Friday, December 24, 2010

The Queen of Clubs

Planning for Christmas has not been easy this year. We're flying home in January to spend a week in each of Ireland and England, and both sets of relatives have kindly decided to postpone their own celebrations until we're there. So we get to have two entire weeks of over-indulging and over-spending and I only hope I'm up to the challenge! But as we're not leaving Brazil until Jan 6th, this leaves us with the tricky question of what to do with ourselves until then.

Our first plan was to do what nearly everyone else is doing and head to the beach. However, the problem with this is that nearly everyone else is doing this and so the beaches are heaving. It's basically standing room only, plus it's baking hot, plus it's upwards of three-times as expensive to do it now as at any other time of year. Just try and imagine the scene... now imagine it with two children.

Plan B was to go inland, up into the hills where it's cooler and the air is fresher. There are quite a lot of small towns there which offer peace and quiet and their own version of an Alpine getaway, with chalet-style hotels and quaint little shops selling things like Swiss chocolate and posh cheese and whatever else you can buy in Alpine villages. Sadly, the cost of the hotels is also Alpine, rising to Himalayan over the Christmas period, but even despite this they all still managed to sell out in November as far as I could tell.

So we were left with Plan C - spend the holidays in São Paulo and just keep reminding ourselves that our true Christmas was coming in January. At least, as we were informed by another non-traveller, São Paulo is a lot nicer with eight million fewer people in it. Everything is still open, you just don't have to queue, or wait, or make reservations for it.

However, to sweeten the deal even more, we finally sorted out joining a club. The club, or clube as it's spelt out here (pronounced cloobie) is a cross between a sporting complex and a social centre, set in generous grounds and nicely hidden away from the riff-raff by a huge great wall all the way around it. Some are modest affairs and offer the basics of a gym, football pitch, a swimming pool or two and a few tennis courts and then a couple of places to sit and eat. One or two of the bigger ones would give Disneyland a run for its money.
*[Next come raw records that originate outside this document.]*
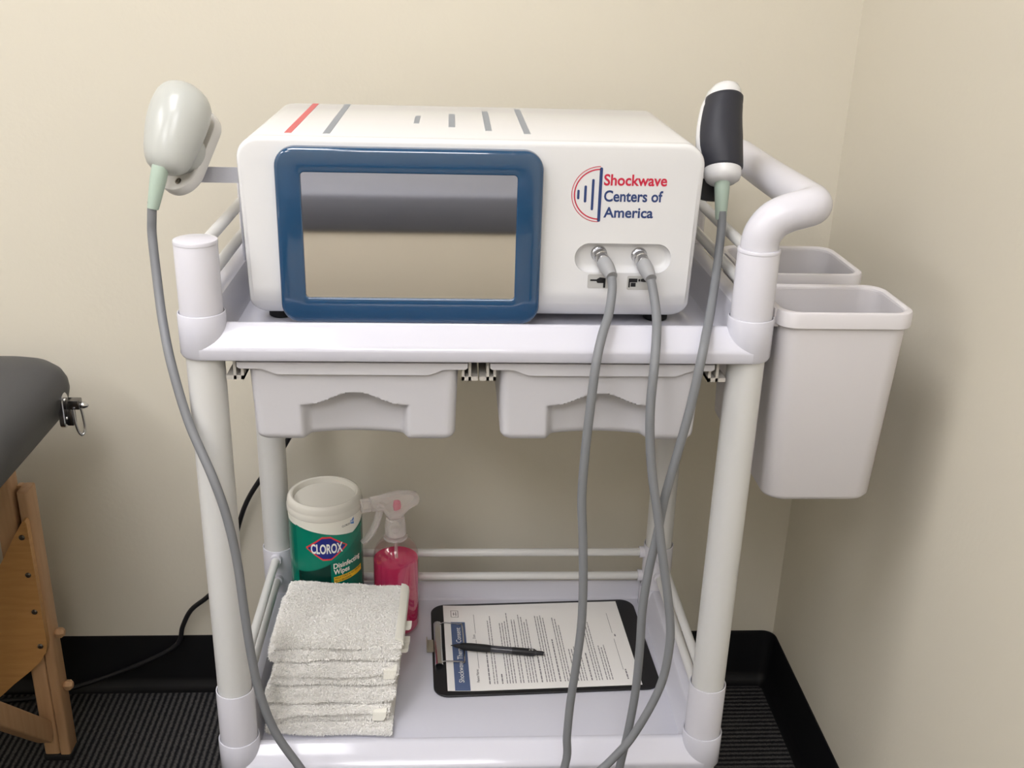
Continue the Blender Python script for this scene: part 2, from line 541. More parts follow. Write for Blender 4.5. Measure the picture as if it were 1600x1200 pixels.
# drawers hung under the upper tray
def drawer(xa, xb):
    """front is a height field: flat face, rounded edges, scooped finger pull"""
    zt, zb, yf = 0.8300, 0.7355, -0.013
    nx, nz = 110, 60
    xm = (xa + xb) / 2
    taper = 0.003
    hw_pull = 0.0605
    def arch(x):
        u = abs(x - xm) / 0.0505
        if u > 1.28: return None
        if u > 1.0: return 0.7802
        return 0.7802 + 0.0150 * (0.5 + 0.5 * cos(pi * u))
    def sm(a, b, t):
        t = max(0, min(1, (t - a) / (b - a)))
        return t * t * (3 - 2 * t)
    grid = []
    for k in range(nz + 1):
        z = zb + (zt - 0.004 - zb) * k / nz
        row = []
        for i in range(nx + 1):
            t = i / nx
            z_ = (z - zb) / (zt - zb)
            l, r = xa + 0.010 + taper * (1 - z_), xb - 0.010 - taper * (1 - z_)
            RB_ = 0.010
            cb_ = RB_ - sqrt(max(RB_ * RB_ - max(0.0, RB_ - (z - zb)) ** 2, 0))
            l += cb_; r -= cb_
            x = l + (r - l) * t
            y = yf + 0.004 * (1 - z_)
            # rounded vertical edges and bottom edge
            R = 0.011
            e = min(x - l, r - x)
            if e < R: y += R - sqrt(max(R * R - (R - e) ** 2, 0))
            eb = z - zb
            R2 = 0.010
            if eb < R2: y += R2 - sqrt(max(R2 * R2 - (R2 - eb) ** 2, 0))
            # finger pull
            u = abs(x - xm)
            a = arch(x)
            if a is not None:
                side = 1 - sm(hw_pull - 0.010, hw_pull, u)
                top = 1 - sm(a - 0.0016, a + 0.0008, z)
                depth = 0.013 + 0.009 * (1 - (u / hw_pull) ** 2)
                low = sm(zb + 0.016, zb + 0.002, z) * 0.0
                y = max(y * 1.0, y + (depth - low) * side * top) if True else y
            row.append((x, y, z))
        grid.append(row)
    mb = MB()
    n = nx + 1
    vs = [p for r in grid for p in r]
    fs = [(k * n + i, k * n + i + 1, (k + 1) * n + i + 1, (k + 1) * n + i) for k in range(nz) for i in range(nx)]
    mb.add(vs, fs)
    # tub behind: sides, bottom, back follow the front's outline
    yb = D + 0.004
    o = len(mb.v)
    border = [k * n for k in range(nz, -1, -1)] + list(range(1, n)) + [k * n + nx for k in range(1, nz + 1)]
    bv = [(mb.v[i][0], yb, mb.v[i][2]) for i in border]
    mb.v += bv
    for q in range(len(border) - 1):
        mb.f.append((border[q], border[q + 1], o + q + 1, o + q))
    mb.f.append(tuple(o + q for q in range(len(border))))
    d = obj('drawer', mb, DRAWERM, cart, 45)
    # flange along the top with its dropped middle
    fl = MB()
    prof = rrect(xa, xb, 0, 1, 0.01)
    pts = [(xa - 0.0005, 0.8330), (xb + 0.0005, 0.8330), (xb + 0.0005, 0.8276), (xb - 0.002, 0.8256), (xb - 0.026, 0.8254), (xb - 0.034, 0.8222), (xb - 0.042, 0.8190),
           (xa + 0.042, 0.8190), (xa + 0.034, 0.8222), (xa + 0.026, 0.8254), (xa + 0.002, 0.8256), (xa - 0.0005, 0.8276)]
    fl.loft([[(x, y, z) for x, z in pts] for y in (-0.0175, -0.0170, 0.0)])
    pts2 = [(xa, 0.8330), (xb, 0.8330), (xb, 0.8256), (xa, 0.8256)]
    fl.loft([[(x, y, z) for x, z in pts2] for y in (0.0, D)])
    fl2 = obj('drawer_flange', fl, DRAWERM, d)
    return d
drawer(0.037, 0.285)
drawer(0.3105, 0.558)
# grey runners the drawer flanges slide in
def runner(x0, x1, lip):
    mb = MB()
    z0 = 0.8165 if lip != 'o' else 0.8195
    z0 = 0.8110
    y0, y1 = -0.0125, D
    mb.box(x0, x1, y0, y1, z0, z0 + 0.0045)
    xs = x0 if lip == 'l' else x1
    mb.box(xs - (0 if lip == 'l' else 0.003), xs + (0.003 if lip == 'l' else 0), y0, y1, z0, z0 + 0.0140)
    xm = (x0 + x1) / 2
    mb.box(xm - 0.0015, xm + 0.0015, y0, y1, z0, 0.8365)
    return obj('drawer_runner', mb, RUNNER, cart)
runner(0.0235, 0.0425, 'r')
runner(0.279, 0.2968, 'l')
runner(0.2985, 0.3168, 'r')
runner(0.5535, 0.5735, 'l')

# ------------------------------------------------------------------ bins on the cart's right side
def waste_bin(y0, y1, label):
    x0, x1 = 0.6265, 0.7805
    zt, zb = 0.894, 0.655
    t = thing('waste_bin', label, 'bin', ((x0 + x1) / 2, (y0 + y1) / 2, zb), 'white bins hung on the side of the cart')
    R = 0.022
    def ring(ins, z, r=R):
        return [(x, y, z) for x, y in rrect(x0 + ins, x1 - ins, y0 + ins, y1 - ins, max(r, 0.002), 10)]
    body = MB()
    T = 0.0035
    body.loft([ring(0.032, zb), ring(0.018, zb + 0.0008), ring(0.0145, zb + 0.003), ring(0.0118, zb + 0.008), ring(0.004, zt - 0.012), ring(0.004, zt - 0.004),
               ring(0.004 + T, zt - 0.004), ring(0.004 + T, zt - 0.012), ring(0.0118 + T, zb + 0.009), ring(0.018, zb + 0.004), ring(0.032, zb + 0.0035)])
    obj('body', body, BINM, t)
    rim = MB()
    rim.loft([ring(0.0042, zt - 0.0185), ring(0.0006, zt - 0.0185), ring(0.0, zt - 0.0178), ring(0.0, zt - 0.003), ring(0.0008, zt - 0.0009), ring(0.0026, zt), ring(0.0048, zt - 0.0003), ring(0.0068, zt - 0.002), ring(0.0076, zt - 0.006)], False, False)
    obj('rim', rim, BINM, t)
    for yy in (y0 + 0.03, y1 - 0.03):
        obj('hook', MB().rbox(0.6245, x0 + 0.004, yy - 0.011, yy + 0.011, 0.872, 0.893, 0.0005, 0.0003), BINM, t)
    return t
waste_bin(-0.017, 0.098, 'white plastic open-topped bin nearest the viewer on the cart side, seen whole')
waste_bin(0.139, 0.281, 'white plastic bin behind the other one, only its rim showing beyond the cart post')

# ------------------------------------------------------------------ therapy machine
MX0, MX1, MZ0, MZ1 = 0.0365, 0.5445, 0.8595, 1.0615
MF, MBK = 0.055, 0.345
mach = thing('therapy_machine', 'white tabletop shockwave therapy machine with blue framed touchscreen on top of the cart', 'medical device', ((MX0 + MX1) / 2, 0.2, 0.847))

def outline(ins=0.0, n=8):
    return rrect(MX0 + ins, MX1 - ins, MZ0 + ins, MZ1 - ins, (0.020 - ins, 0.024 - ins, 0.024 - ins, 0.020 - ins), n)
def taper(x, z):
    xm = (MX0 + MX1) / 2
    k = 1 - 0.016 * max(0, (MZ1 - 0.03 - z)) / 0.17
    return xm + (x - xm) * k
def bow(z):
    """the front face tucks under towards its bottom edge"""
    d = max(0.0, 0.897 - z)
    return 0.020 * (d / 0.0375) ** 2.2 if d > 0 else 0.0

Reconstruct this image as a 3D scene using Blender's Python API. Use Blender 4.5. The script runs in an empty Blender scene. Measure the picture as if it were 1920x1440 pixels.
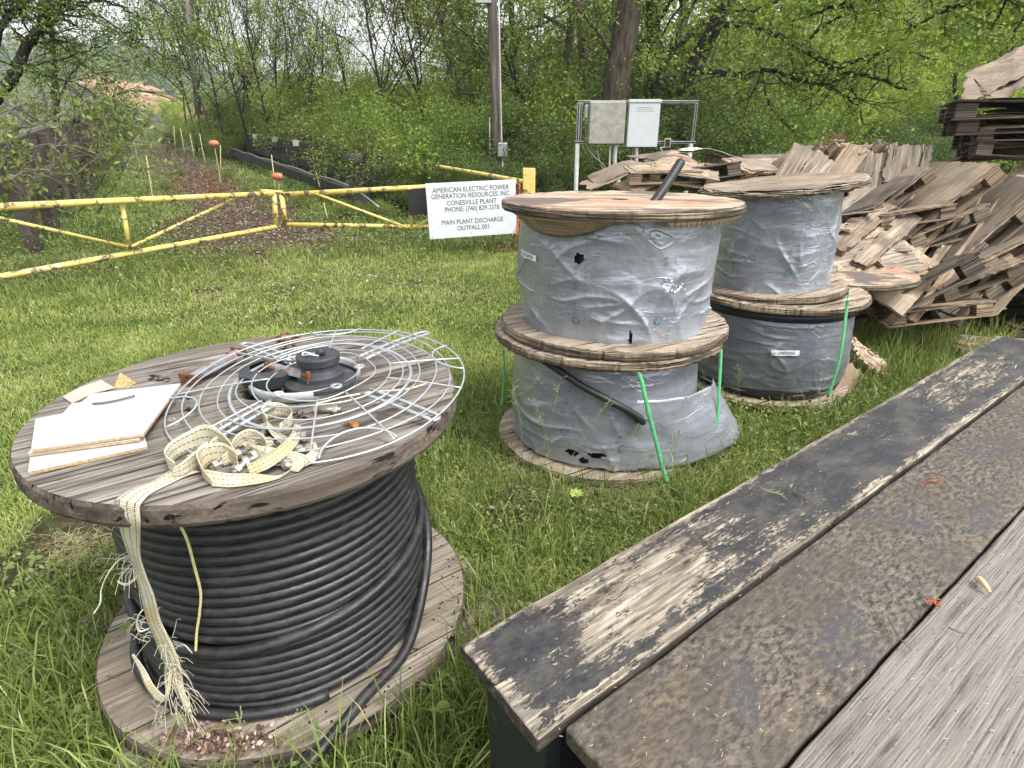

As it happens, we have two within ten minutes walk of the house and one of them, Clube Pinheiros, is possibly the biggest and most exclusive in town. It's also appears to be the most difficult to join. Well, actually, that's not entirely true. It's quite easy to join. All you need is big pockets and you're in. Basically, this is what you need to do. First off, you have to buy a titulo. This is like membership and you can buy it from anyone willing to sell you one. Fortunately, there always seem to be plenty of people offering theirs for sale and the price is negotiable between the two parties. Our inquiries would suggest that one will cost you about R$20,000 (£7,655). That is, of course, just for one of us. We would need four of them for the whole family. Of course, when we leave in four years' time, we could resell them and hopefully make back most, if not all, of our outlay. So it may actually cost us no more than four years' worth of interest on £30,000.

Next up is the joia (the word means jewel). This is, quite simply, a gift to the club. It's non-returnable and gives you nothing except the satisfaction of having contributed towards the welfare of the club and its owners. This is R$22,000 (£8,420). Per person. Still, after that, things come down in price quite substantially. The monthly fees are then only around R$700 (£268) and that's for the whole family. And on top of that there are individual fees for certain activities and classes, but at that point you probably wouldn't even notice another few hundred reais dripping out of your wallet.

So, unsurprisingly, Clube Pinheiros is not going to be receiving our applications for membership. Fortunately, however, there is a second clube just around the corner from Pinheiros and although it's on a more modest scale, it's still ideal for our needs. And it doesn't require us to clear out the bank account in order to join. It's called Hebraica and as the name might suggest, it's a Jewish club - although clearly they're happy to accept godless heathens onto their books as well as jews.

So far we've been members for four days and Helen has been there on every one of them, come rain or shine. I skipped the second day because I got a bit too much of the shine on the first and was glowing a little for a while, but the boys have been loving the chance to play in any one of the five swimming pools we now have access to. And when we've finished messing about in the water, we can go and play in one of several play areas there are, or kick a ball around, or go for a jog, or whatever we feel like, until we're ready to visit one of the two restaurants or numerous snack bars there are dotted around the place so we can pile back on all the calories we've just busily burned off. And if, after all that hedonism, the urge for more cerebral persuits comes upon us, we can avail ourselves of the library, complete with sound-proofed children's area, or even the on-site synagogue!

I think Christmas week will be a lot more pleasant thanks to Hebraica. In fact, I think the next four years will be greatly improved because of it and I feel I ought to say here and now that it was only thanks to Helen that we actually became members at all. My view was that the whole thing was too much grief to sort out and that the kids' paddling pool was all we really needed in the way of recreational aquatic facilities. Hopefully, she'll not feel the need to remind me of this every time we visit.